EXACTLY 100 years ago this weekend, two brave local soldiers – one a VC, the other a MC – were killed in the same trench on the Somme.

The first to die was Lt George Butterworth of the 8th Battalion of the Durham Light Infantry, who was the most promising composer of his generation. Butterworth (not Butterfield, whom we met earlier in Memories) was the son of the York-based manager of the North Eastern Railway. He was educated at Eton and Oxford and had come to prominence before the war with his composition The Banks of Green Willow and for setting AE Housman’s Shropshire Lad poems to music.

In the trenches, leading the Durham miners, he was extremely brave. On July 17, near Pozieres, he was slightly wounded leading a successful DLI raid for which he was awarded the Military Cross.

In his honour, his men dug the “Butterworth Trench” from which, on August 4, they launched an attack on the German positions known as “Munster Alley”.

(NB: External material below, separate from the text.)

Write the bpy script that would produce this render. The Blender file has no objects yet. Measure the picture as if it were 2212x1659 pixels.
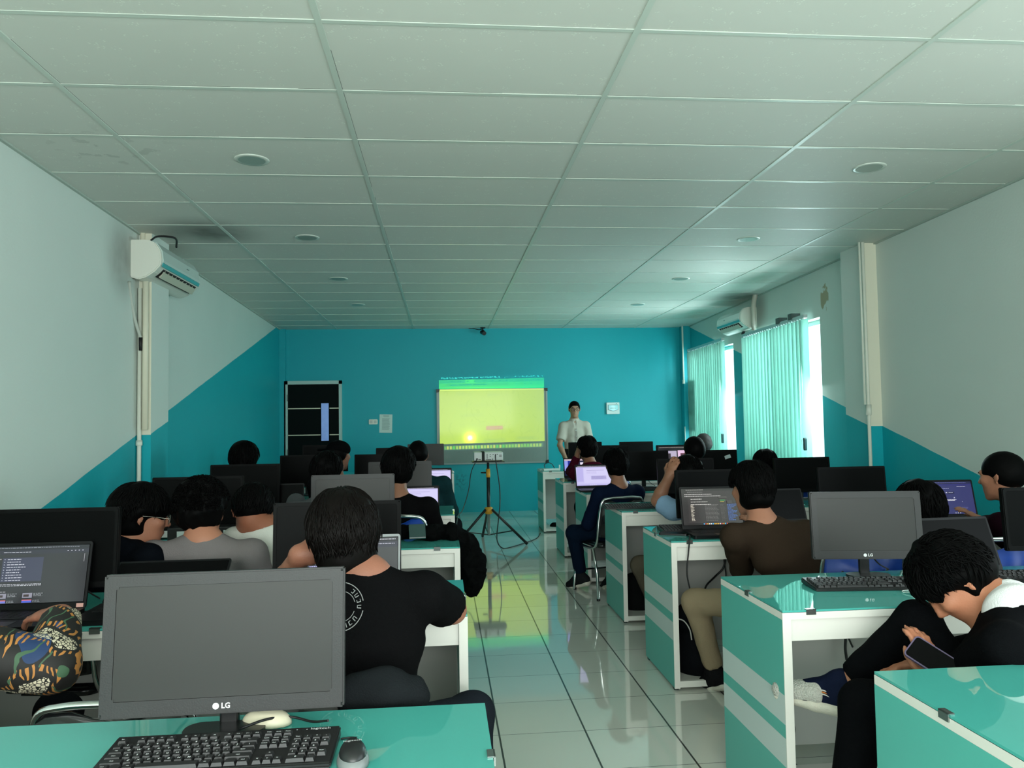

It was initially successful, but on August 5, Butterworth, 31, was killed by a sniper.

The Germans counter-attacked, and so on August 6, Pte William Short of the 8th Battalion of the Yorkshire Regiment (the Green Howards) found himself under a rain of fire at Munster Alley.

Short, 32, was from Eston, and had worked on the cranes in the Bolckow and Vaughan steelworks since he was 16.

Exactly 100 years ago today, he refused to retreat and even when he was severely wounded in the foot, he continued to throw his bombs.

Then his leg was shattered by a shell. Unable to stand, he lay in the trench, adjusting the detonators and straightening the pins of bombs for his fellows to throw, until he died. For this he was awarded the Victoria Cross.

Of course, neither man was able to collect their award – Short’s father went to Buckingham Palace to collect it on his behalf.

Short is buried in Contalmaison cemetery but, due to the ferocity of the fighting, Butterworth’s body was never knowingly recovered – although he may be among the unknown soldiers buried in Pozieres.

Because of this, his most famous composition, The Banks of Green Willows, which has been played on BBC Radio 3 this week, is regarded as the anthem for those lost men.